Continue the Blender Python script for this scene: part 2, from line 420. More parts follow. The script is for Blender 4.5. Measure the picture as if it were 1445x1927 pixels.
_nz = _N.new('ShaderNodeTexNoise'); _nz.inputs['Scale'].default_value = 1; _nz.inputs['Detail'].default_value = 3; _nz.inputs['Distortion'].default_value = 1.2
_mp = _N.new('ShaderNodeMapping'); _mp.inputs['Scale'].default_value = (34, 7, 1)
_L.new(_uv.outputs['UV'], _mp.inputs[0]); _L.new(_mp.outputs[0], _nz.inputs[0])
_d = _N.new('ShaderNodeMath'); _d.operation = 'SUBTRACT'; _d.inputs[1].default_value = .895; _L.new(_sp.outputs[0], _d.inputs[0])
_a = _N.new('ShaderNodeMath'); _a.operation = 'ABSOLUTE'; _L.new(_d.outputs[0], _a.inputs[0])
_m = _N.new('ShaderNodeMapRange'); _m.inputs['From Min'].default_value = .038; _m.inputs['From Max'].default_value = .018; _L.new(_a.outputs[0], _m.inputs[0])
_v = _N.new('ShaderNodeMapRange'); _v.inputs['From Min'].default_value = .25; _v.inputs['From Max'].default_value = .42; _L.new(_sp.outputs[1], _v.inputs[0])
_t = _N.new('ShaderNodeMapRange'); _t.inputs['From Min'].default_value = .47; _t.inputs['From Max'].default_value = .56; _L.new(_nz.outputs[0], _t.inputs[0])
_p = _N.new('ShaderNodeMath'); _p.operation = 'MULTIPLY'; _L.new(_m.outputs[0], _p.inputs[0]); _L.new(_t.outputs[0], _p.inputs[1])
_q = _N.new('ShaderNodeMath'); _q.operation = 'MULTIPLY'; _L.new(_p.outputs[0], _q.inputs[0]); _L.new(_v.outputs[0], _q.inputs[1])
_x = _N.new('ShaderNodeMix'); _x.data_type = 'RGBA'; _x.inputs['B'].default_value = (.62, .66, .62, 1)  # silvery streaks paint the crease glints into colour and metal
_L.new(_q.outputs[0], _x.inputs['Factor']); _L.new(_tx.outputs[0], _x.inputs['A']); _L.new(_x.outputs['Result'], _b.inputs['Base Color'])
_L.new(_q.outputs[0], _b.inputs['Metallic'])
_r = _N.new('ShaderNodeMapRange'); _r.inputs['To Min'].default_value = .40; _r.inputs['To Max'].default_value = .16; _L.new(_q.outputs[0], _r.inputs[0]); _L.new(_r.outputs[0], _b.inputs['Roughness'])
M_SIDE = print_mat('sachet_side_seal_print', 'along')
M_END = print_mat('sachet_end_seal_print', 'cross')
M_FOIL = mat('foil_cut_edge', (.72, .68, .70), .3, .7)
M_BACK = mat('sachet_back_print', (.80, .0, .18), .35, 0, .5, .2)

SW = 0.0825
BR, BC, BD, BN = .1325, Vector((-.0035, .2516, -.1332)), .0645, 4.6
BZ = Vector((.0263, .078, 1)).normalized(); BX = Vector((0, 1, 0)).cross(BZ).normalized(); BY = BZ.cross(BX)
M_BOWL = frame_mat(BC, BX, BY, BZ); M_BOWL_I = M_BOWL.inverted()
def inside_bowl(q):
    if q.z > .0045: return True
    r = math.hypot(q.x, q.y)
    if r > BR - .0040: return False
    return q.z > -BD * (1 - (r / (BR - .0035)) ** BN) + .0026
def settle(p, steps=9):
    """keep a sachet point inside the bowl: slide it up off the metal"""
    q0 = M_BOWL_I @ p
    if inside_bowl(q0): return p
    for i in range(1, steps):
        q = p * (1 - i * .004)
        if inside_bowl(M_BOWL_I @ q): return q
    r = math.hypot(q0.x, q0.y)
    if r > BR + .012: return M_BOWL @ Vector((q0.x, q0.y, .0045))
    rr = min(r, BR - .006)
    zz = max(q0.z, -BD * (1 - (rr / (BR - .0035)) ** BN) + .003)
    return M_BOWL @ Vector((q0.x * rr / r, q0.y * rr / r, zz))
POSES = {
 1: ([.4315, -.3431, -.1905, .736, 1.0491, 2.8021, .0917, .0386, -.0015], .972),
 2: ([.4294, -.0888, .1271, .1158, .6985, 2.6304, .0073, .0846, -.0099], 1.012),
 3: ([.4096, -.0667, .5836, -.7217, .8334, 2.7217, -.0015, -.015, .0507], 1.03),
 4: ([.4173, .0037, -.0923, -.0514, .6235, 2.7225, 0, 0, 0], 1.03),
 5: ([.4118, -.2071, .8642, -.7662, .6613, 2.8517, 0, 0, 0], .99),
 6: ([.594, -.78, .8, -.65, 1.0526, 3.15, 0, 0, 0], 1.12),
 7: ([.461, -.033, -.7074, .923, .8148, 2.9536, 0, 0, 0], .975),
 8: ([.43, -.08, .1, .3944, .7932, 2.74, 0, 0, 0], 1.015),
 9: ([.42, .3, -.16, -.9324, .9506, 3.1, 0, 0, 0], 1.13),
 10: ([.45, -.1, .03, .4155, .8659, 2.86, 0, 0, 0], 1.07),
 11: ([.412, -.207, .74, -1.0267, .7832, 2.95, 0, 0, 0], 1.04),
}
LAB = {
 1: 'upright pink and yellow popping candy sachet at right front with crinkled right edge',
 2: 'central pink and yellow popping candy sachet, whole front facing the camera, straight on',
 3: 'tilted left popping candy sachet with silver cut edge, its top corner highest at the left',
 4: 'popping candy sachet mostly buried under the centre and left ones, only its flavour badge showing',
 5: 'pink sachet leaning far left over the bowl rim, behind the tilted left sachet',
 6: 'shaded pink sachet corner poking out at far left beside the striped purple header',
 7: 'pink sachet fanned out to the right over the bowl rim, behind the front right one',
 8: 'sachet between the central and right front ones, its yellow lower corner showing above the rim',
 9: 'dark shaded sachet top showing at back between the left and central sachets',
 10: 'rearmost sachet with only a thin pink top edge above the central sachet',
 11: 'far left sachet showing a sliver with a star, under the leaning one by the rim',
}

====

**Work to complete:** Write the listing out again, exactly as shown above.

**Result of this exercise:**
Continue the Blender Python script for this scene: part 2, from line 420. More parts follow. The script is for Blender 4.5. Measure the picture as if it were 1445x1927 pixels.
_nz = _N.new('ShaderNodeTexNoise'); _nz.inputs['Scale'].default_value = 1; _nz.inputs['Detail'].default_value = 3; _nz.inputs['Distortion'].default_value = 1.2
_mp = _N.new('ShaderNodeMapping'); _mp.inputs['Scale'].default_value = (34, 7, 1)
_L.new(_uv.outputs['UV'], _mp.inputs[0]); _L.new(_mp.outputs[0], _nz.inputs[0])
_d = _N.new('ShaderNodeMath'); _d.operation = 'SUBTRACT'; _d.inputs[1].default_value = .895; _L.new(_sp.outputs[0], _d.inputs[0])
_a = _N.new('ShaderNodeMath'); _a.operation = 'ABSOLUTE'; _L.new(_d.outputs[0], _a.inputs[0])
_m = _N.new('ShaderNodeMapRange'); _m.inputs['From Min'].default_value = .038; _m.inputs['From Max'].default_value = .018; _L.new(_a.outputs[0], _m.inputs[0])
_v = _N.new('ShaderNodeMapRange'); _v.inputs['From Min'].default_value = .25; _v.inputs['From Max'].default_value = .42; _L.new(_sp.outputs[1], _v.inputs[0])
_t = _N.new('ShaderNodeMapRange'); _t.inputs['From Min'].default_value = .47; _t.inputs['From Max'].default_value = .56; _L.new(_nz.outputs[0], _t.inputs[0])
_p = _N.new('ShaderNodeMath'); _p.operation = 'MULTIPLY'; _L.new(_m.outputs[0], _p.inputs[0]); _L.new(_t.outputs[0], _p.inputs[1])
_q = _N.new('ShaderNodeMath'); _q.operation = 'MULTIPLY'; _L.new(_p.outputs[0], _q.inputs[0]); _L.new(_v.outputs[0], _q.inputs[1])
_x = _N.new('ShaderNodeMix'); _x.data_type = 'RGBA'; _x.inputs['B'].default_value = (.62, .66, .62, 1)  # silvery streaks paint the crease glints into colour and metal
_L.new(_q.outputs[0], _x.inputs['Factor']); _L.new(_tx.outputs[0], _x.inputs['A']); _L.new(_x.outputs['Result'], _b.inputs['Base Color'])
_L.new(_q.outputs[0], _b.inputs['Metallic'])
_r = _N.new('ShaderNodeMapRange'); _r.inputs['To Min'].default_value = .40; _r.inputs['To Max'].default_value = .16; _L.new(_q.outputs[0], _r.inputs[0]); _L.new(_r.outputs[0], _b.inputs['Roughness'])
M_SIDE = print_mat('sachet_side_seal_print', 'along')
M_END = print_mat('sachet_end_seal_print', 'cross')
M_FOIL = mat('foil_cut_edge', (.72, .68, .70), .3, .7)
M_BACK = mat('sachet_back_print', (.80, .0, .18), .35, 0, .5, .2)

SW = 0.0825
BR, BC, BD, BN = .1325, Vector((-.0035, .2516, -.1332)), .0645, 4.6
BZ = Vector((.0263, .078, 1)).normalized(); BX = Vector((0, 1, 0)).cross(BZ).normalized(); BY = BZ.cross(BX)
M_BOWL = frame_mat(BC, BX, BY, BZ); M_BOWL_I = M_BOWL.inverted()
def inside_bowl(q):
    if q.z > .0045: return True
    r = math.hypot(q.x, q.y)
    if r > BR - .0040: return False
    return q.z > -BD * (1 - (r / (BR - .0035)) ** BN) + .0026
def settle(p, steps=9):
    """keep a sachet point inside the bowl: slide it up off the metal"""
    q0 = M_BOWL_I @ p
    if inside_bowl(q0): return p
    for i in range(1, steps):
        q = p * (1 - i * .004)
        if inside_bowl(M_BOWL_I @ q): return q
    r = math.hypot(q0.x, q0.y)
    if r > BR + .012: return M_BOWL @ Vector((q0.x, q0.y, .0045))
    rr = min(r, BR - .006)
    zz = max(q0.z, -BD * (1 - (rr / (BR - .0035)) ** BN) + .003)
    return M_BOWL @ Vector((q0.x * rr / r, q0.y * rr / r, zz))
POSES = {
 1: ([.4315, -.3431, -.1905, .736, 1.0491, 2.8021, .0917, .0386, -.0015], .972),
 2: ([.4294, -.0888, .1271, .1158, .6985, 2.6304, .0073, .0846, -.0099], 1.012),
 3: ([.4096, -.0667, .5836, -.7217, .8334, 2.7217, -.0015, -.015, .0507], 1.03),
 4: ([.4173, .0037, -.0923, -.0514, .6235, 2.7225, 0, 0, 0], 1.03),
 5: ([.4118, -.2071, .8642, -.7662, .6613, 2.8517, 0, 0, 0], .99),
 6: ([.594, -.78, .8, -.65, 1.0526, 3.15, 0, 0, 0], 1.12),
 7: ([.461, -.033, -.7074, .923, .8148, 2.9536, 0, 0, 0], .975),
 8: ([.43, -.08, .1, .3944, .7932, 2.74, 0, 0, 0], 1.015),
 9: ([.42, .3, -.16, -.9324, .9506, 3.1, 0, 0, 0], 1.13),
 10: ([.45, -.1, .03, .4155, .8659, 2.86, 0, 0, 0], 1.07),
 11: ([.412, -.207, .74, -1.0267, .7832, 2.95, 0, 0, 0], 1.04),
}
LAB = {
 1: 'upright pink and yellow popping candy sachet at right front with crinkled right edge',
 2: 'central pink and yellow popping candy sachet, whole front facing the camera, straight on',
 3: 'tilted left popping candy sachet with silver cut edge, its top corner highest at the left',
 4: 'popping candy sachet mostly buried under the centre and left ones, only its flavour badge showing',
 5: 'pink sachet leaning far left over the bowl rim, behind the tilted left sachet',
 6: 'shaded pink sachet corner poking out at far left beside the striped purple header',
 7: 'pink sachet fanned out to the right over the bowl rim, behind the front right one',
 8: 'sachet between the central and right front ones, its yellow lower corner showing above the rim',
 9: 'dark shaded sachet top showing at back between the left and central sachets',
 10: 'rearmost sachet with only a thin pink top edge above the central sachet',
 11: 'far left sachet showing a sliver with a star, under the leaning one by the rim',
}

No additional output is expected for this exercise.